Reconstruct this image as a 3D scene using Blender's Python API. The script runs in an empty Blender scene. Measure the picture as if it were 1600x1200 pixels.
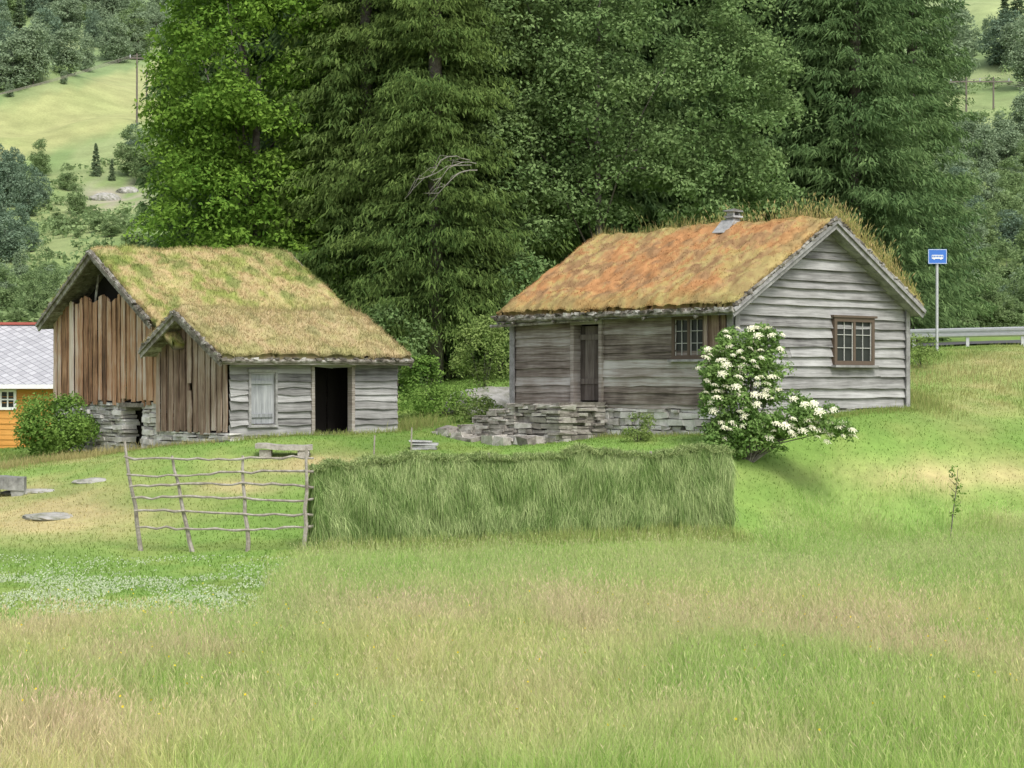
import bpy, bmesh, math, random
import numpy as np
from mathutils import Vector
rng=np.random.default_rng(11); random.seed(11)
C=bpy.context.scene.collection
F0=3000.0
def px2(px,py,d): return ((px-800)/F0*d, d, (600-py)/F0*d)
HR=math.atan2(.652,.757); HO=(4.6,40.0); LR=math.radians(40); LO=(-6.23,42.0)
def toW(O,r,X_,Y_): c,s=math.cos(r),math.sin(r); return (O[0]+X_*c-Y_*s,O[1]+X_*s+Y_*c)
# ---------------------------------------------------------------- noise
def _h(i,j,s):
    n=np.sin(i*127.1+j*311.7+s*74.7)*43758.5453
    return n-np.floor(n)
def vn(x,y,s=0):
    x=np.asarray(x,float); y=np.asarray(y,float)
    i=np.floor(x); j=np.floor(y); fx=x-i; fy=y-j
    fx=fx*fx*(3-2*fx); fy=fy*fy*(3-2*fy)
    return (_h(i,j,s)*(1-fx)+_h(i+1,j,s)*fx)*(1-fy)+(_h(i,j+1,s)*(1-fx)+_h(i+1,j+1,s)*fx)*fy
def fbm(x,y,s=0,o=4):
    a=0;w=.5;t=0
    for k in range(o):
        a=a+w*vn(x*2**k,y*2**k,s+k*3.1); t+=w; w*=.5
    return a/t
def sstep(a,b,x):
    t=np.clip((x-a)/(b-a),0,1); return t*t*(3-2*t)
def mixc(a,b,t):
    t=np.asarray(t)[...,None]; return np.asarray(a)*(1-t)+np.asarray(b)*t
# ---------------------------------------------------------------- tags
def tag(o,label=None,cat=None,group=None,kind=None):
    if label:o['label']=label
    if cat:o['category']=cat
    if group:o['group']=group
    if kind:o['kind']=kind
    return o
def thing(name,label,cat,loc=(0,0,0),rz=0,group=None):
    o=bpy.data.objects.new(name,None); C.objects.link(o); o.location=loc; o.rotation_euler=(0,0,rz)
    o.empty_display_size=.2
    return tag(o,label,cat,group)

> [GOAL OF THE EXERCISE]
Copy every line of the data exactly as written, excluding the pictures.

> [RESULT OF THIS EXERCISE]
Reconstruct this image as a 3D scene using Blender's Python API. The script runs in an empty Blender scene. Measure the picture as if it were 1600x1200 pixels.
import bpy, bmesh, math, random
import numpy as np
from mathutils import Vector
rng=np.random.default_rng(11); random.seed(11)
C=bpy.context.scene.collection
F0=3000.0
def px2(px,py,d): return ((px-800)/F0*d, d, (600-py)/F0*d)
HR=math.atan2(.652,.757); HO=(4.6,40.0); LR=math.radians(40); LO=(-6.23,42.0)
def toW(O,r,X_,Y_): c,s=math.cos(r),math.sin(r); return (O[0]+X_*c-Y_*s,O[1]+X_*s+Y_*c)
# ---------------------------------------------------------------- noise
def _h(i,j,s):
    n=np.sin(i*127.1+j*311.7+s*74.7)*43758.5453
    return n-np.floor(n)
def vn(x,y,s=0):
    x=np.asarray(x,float); y=np.asarray(y,float)
    i=np.floor(x); j=np.floor(y); fx=x-i; fy=y-j
    fx=fx*fx*(3-2*fx); fy=fy*fy*(3-2*fy)
    return (_h(i,j,s)*(1-fx)+_h(i+1,j,s)*fx)*(1-fy)+(_h(i,j+1,s)*(1-fx)+_h(i+1,j+1,s)*fx)*fy
def fbm(x,y,s=0,o=4):
    a=0;w=.5;t=0
    for k in range(o):
        a=a+w*vn(x*2**k,y*2**k,s+k*3.1); t+=w; w*=.5
    return a/t
def sstep(a,b,x):
    t=np.clip((x-a)/(b-a),0,1); return t*t*(3-2*t)
def mixc(a,b,t):
    t=np.asarray(t)[...,None]; return np.asarray(a)*(1-t)+np.asarray(b)*t
# ---------------------------------------------------------------- tags
def tag(o,label=None,cat=None,group=None,kind=None):
    if label:o['label']=label
    if cat:o['category']=cat
    if group:o['group']=group
    if kind:o['kind']=kind
    return o
def thing(name,label,cat,loc=(0,0,0),rz=0,group=None):
    o=bpy.data.objects.new(name,None); C.objects.link(o); o.location=loc; o.rotation_euler=(0,0,rz)
    o.empty_display_size=.2
    return tag(o,label,cat,group)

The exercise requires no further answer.